There really wasn't any discussion, it was just understood that it was back to my place for sex. I won't be graphic, but I will tell you that it was pretty incredible. I think the fact that he is a musician/composer might have something to do with it. Any artist has to have some amount of passion (though I have my doubts about the artist I from jdate #2). And of course, I often find religion (despite my Atheist ways) in sex and if with a good partner, the world will spin out of control. There's actually more I'd like to detail, but since it'll serve to seem more like pure titilation or self-indulgence than anything else, I'll omit it. Yeah, I know, cocktease. One graphic thing I will say -- we ran out of condoms. And don't let that lead you to believe it was quantity over quality, 'cause it wasn't.
Afterwards, though he was kind, I pretty much got this very subtle hint that this wasn't going to go anywhere. Being a conservative Jew, he felt deeply about his religion and wanted to find someone in the same "category." I don't know what I was thinking anyway. It wasn't exactly the kind of date that great relationships are built upon. But since we got along so well and seemed to have things in common, I had hope!

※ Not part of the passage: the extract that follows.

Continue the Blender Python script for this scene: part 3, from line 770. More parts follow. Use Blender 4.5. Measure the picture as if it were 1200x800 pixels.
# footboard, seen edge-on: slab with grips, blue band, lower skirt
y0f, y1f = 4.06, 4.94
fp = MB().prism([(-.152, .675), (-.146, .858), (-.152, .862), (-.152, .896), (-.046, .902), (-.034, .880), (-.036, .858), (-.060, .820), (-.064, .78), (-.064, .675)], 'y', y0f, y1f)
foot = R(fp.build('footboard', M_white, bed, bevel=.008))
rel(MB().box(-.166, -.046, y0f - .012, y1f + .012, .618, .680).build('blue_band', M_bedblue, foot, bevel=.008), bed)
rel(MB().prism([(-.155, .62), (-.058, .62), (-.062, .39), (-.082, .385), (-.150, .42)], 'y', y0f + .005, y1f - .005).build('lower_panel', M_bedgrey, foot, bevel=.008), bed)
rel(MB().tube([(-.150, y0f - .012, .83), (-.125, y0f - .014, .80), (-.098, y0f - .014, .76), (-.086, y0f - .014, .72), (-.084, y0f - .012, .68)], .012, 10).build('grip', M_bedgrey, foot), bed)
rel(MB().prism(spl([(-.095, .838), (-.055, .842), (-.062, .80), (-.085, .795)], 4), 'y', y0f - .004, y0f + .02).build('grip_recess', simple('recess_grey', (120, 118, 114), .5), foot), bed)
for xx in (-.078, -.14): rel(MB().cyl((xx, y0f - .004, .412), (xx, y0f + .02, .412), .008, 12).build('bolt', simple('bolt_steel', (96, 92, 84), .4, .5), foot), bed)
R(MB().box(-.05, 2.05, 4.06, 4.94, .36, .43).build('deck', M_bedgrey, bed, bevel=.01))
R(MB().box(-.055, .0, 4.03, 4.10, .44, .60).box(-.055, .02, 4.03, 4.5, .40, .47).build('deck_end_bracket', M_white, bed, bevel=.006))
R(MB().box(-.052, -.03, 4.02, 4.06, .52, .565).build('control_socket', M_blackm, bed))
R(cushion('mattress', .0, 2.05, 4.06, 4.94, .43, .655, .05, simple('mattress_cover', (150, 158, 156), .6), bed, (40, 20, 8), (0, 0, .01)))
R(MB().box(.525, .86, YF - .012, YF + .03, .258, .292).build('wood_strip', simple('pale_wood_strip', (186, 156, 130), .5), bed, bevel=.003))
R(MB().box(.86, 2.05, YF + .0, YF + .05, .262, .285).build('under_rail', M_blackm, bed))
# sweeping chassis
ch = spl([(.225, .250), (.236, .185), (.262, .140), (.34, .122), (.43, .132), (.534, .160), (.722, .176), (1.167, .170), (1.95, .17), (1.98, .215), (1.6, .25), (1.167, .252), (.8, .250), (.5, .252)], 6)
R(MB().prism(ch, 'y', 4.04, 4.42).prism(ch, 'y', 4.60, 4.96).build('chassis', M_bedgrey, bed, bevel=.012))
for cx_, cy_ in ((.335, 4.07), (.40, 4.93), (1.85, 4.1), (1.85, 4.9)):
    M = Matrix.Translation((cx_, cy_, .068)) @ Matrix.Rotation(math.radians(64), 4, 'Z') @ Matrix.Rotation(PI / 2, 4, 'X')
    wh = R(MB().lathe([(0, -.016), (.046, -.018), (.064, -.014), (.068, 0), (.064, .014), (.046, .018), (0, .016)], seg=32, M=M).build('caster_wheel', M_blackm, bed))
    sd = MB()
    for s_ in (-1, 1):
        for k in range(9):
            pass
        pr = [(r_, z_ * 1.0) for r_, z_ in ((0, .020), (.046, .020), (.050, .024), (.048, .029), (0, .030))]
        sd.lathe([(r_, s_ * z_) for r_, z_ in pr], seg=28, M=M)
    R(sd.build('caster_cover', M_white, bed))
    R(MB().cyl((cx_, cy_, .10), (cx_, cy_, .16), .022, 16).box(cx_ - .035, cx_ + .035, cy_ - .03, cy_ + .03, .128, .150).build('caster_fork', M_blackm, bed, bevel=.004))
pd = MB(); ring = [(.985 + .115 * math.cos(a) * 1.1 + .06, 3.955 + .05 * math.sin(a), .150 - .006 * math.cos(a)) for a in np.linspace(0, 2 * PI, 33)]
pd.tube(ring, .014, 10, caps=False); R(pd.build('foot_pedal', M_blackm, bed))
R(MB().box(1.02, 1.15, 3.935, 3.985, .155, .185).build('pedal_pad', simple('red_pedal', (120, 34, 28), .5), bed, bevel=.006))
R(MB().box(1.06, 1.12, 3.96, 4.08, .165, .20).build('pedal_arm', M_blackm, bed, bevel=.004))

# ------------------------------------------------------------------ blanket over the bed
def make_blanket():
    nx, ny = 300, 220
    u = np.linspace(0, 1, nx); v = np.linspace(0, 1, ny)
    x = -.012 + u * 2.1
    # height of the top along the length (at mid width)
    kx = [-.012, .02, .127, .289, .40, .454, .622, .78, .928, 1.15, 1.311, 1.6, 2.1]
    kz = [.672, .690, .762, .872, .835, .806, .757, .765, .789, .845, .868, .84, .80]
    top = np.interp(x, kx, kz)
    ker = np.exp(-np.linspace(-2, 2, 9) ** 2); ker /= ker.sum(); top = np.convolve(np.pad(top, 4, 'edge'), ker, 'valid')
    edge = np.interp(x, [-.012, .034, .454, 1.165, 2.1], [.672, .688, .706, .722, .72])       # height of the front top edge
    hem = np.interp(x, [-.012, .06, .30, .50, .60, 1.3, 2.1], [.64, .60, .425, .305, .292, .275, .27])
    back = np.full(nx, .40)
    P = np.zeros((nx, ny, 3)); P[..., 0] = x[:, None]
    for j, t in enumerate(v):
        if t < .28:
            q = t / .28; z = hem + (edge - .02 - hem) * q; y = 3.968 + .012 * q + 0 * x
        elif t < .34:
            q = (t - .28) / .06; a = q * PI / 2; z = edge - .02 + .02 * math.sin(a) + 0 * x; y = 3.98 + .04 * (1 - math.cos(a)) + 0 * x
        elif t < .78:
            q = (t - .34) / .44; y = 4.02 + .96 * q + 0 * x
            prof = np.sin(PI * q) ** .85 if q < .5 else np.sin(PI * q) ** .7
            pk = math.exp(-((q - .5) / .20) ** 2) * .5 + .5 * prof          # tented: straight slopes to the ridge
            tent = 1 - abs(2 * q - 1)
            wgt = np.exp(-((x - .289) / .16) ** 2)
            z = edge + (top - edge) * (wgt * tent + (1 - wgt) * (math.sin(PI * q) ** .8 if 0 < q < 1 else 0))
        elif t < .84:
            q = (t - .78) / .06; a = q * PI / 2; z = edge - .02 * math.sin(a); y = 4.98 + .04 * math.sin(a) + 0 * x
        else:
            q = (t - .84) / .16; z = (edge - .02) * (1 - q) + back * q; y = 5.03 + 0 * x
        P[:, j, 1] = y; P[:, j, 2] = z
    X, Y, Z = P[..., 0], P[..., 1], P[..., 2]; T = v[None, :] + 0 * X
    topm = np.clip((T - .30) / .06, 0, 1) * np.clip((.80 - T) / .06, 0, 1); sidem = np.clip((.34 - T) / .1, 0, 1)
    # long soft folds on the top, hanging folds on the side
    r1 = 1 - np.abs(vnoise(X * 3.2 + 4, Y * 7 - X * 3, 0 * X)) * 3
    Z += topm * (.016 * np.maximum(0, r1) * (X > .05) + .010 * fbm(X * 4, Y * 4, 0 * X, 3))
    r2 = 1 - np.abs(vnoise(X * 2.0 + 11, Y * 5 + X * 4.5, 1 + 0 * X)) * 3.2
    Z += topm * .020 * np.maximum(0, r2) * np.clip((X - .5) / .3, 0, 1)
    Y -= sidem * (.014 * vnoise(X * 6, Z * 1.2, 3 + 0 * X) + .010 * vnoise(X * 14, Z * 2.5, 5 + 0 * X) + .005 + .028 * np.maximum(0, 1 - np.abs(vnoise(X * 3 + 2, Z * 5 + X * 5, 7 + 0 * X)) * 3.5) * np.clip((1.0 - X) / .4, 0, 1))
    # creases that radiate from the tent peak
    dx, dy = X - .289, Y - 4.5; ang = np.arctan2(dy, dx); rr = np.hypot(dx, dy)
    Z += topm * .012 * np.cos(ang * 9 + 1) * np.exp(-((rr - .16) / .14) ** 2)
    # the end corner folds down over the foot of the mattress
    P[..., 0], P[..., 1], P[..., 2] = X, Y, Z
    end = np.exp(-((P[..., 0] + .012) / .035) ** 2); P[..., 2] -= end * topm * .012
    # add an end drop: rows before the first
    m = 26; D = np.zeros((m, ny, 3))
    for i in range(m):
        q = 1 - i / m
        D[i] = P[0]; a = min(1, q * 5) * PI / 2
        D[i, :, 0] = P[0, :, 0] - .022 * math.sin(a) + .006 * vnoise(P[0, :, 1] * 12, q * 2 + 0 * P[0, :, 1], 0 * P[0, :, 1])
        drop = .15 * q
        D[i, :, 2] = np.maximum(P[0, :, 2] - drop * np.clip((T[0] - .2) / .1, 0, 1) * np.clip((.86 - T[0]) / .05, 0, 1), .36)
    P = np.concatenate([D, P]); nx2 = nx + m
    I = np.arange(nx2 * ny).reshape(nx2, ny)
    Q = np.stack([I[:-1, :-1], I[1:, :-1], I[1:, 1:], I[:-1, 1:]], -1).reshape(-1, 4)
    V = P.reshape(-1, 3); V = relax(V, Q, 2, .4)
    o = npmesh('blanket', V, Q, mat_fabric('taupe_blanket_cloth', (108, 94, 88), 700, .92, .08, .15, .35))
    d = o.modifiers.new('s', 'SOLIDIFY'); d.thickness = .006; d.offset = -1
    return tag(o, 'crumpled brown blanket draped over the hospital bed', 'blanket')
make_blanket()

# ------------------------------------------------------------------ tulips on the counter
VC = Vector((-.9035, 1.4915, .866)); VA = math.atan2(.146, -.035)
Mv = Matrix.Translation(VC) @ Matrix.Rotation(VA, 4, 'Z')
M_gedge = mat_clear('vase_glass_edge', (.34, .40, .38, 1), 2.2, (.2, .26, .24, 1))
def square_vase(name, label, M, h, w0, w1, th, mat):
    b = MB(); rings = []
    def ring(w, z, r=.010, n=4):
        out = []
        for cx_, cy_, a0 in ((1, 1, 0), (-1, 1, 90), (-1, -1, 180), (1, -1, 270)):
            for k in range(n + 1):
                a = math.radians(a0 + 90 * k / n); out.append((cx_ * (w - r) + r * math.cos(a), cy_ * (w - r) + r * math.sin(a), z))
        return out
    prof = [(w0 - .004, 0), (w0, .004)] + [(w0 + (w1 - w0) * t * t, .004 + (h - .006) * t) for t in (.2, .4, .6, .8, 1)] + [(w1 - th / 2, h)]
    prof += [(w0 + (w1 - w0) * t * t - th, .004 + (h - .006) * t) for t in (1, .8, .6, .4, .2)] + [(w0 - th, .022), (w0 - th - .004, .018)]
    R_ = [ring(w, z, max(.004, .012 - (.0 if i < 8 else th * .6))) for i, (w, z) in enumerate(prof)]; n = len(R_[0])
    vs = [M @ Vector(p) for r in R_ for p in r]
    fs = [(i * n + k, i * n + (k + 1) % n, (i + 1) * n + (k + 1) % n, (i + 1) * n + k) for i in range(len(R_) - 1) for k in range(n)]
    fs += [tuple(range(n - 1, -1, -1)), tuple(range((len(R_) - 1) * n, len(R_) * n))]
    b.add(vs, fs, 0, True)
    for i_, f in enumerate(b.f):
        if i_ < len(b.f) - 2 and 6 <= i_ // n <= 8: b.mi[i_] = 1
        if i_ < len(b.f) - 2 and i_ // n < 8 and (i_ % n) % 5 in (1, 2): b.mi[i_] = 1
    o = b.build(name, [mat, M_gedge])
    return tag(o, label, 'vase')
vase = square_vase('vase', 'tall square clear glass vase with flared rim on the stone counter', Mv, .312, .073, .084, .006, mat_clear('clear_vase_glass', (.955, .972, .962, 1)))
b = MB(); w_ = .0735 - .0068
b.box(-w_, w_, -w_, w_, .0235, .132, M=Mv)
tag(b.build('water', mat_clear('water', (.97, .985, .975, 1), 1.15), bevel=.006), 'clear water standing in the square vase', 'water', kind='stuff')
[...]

Was it all set up to be a one-night stand after all? Probably, looks like it. That's what makes me a little sad. To finally meet someone I like and have it just kind of dissipate.
Apparently, I am not fully aware of how it works here in NYC and I am slowly learning this. My coworker/friend, "Roberto," took me to Keen's Steakhouse for a scotch (from a 6 page menu of about 200 by region). This is the kind of place with lots of leather chairs and wood wood wood all over. Oh yeah, and it was ALL men (hetero), and if there wasn't a smoke ban, I can guarantee you that it'd be filled with cigar smoke. As we were swishing our $11 scotch in our glasses (the fumes almost knocking me out). But Roberto, about 8 years younger than I, educated me a bit to erase some of my naivete. He talked about how people are just constantly hooking up, very typically having sex on the first date. He said relationships often start by people who hook up several times and finally go, "Well, let's take this somewhere then."
I gotta tell you, sex is one thing I've never felt too naive on, so it's been a bit hard to know that I'm in a city that has a lot to teach me. I have nothing against one night stands, but it's really not what I'm looking for right now, and it bums me out that a guy who seems to be well-matched to me (him to me, not me to him it seems!), is going to slip away. I will give it a few more tries to get something going with him, but I've been hearing the authors of "He's Just Not That Into You" screaming in my ear since the morning after the bang session. He's been nice since then, and has even suggested I call him (though not DURING the week since he's often hoarse from singing all day -- as a music teacher). Gee, that's encouraging. And, I hate doing the phone thing. I never feel comfortable on it. I tried IM'ing him again a couple times and it didn't really go anywhere.
Damn. I guess he's just not that into me.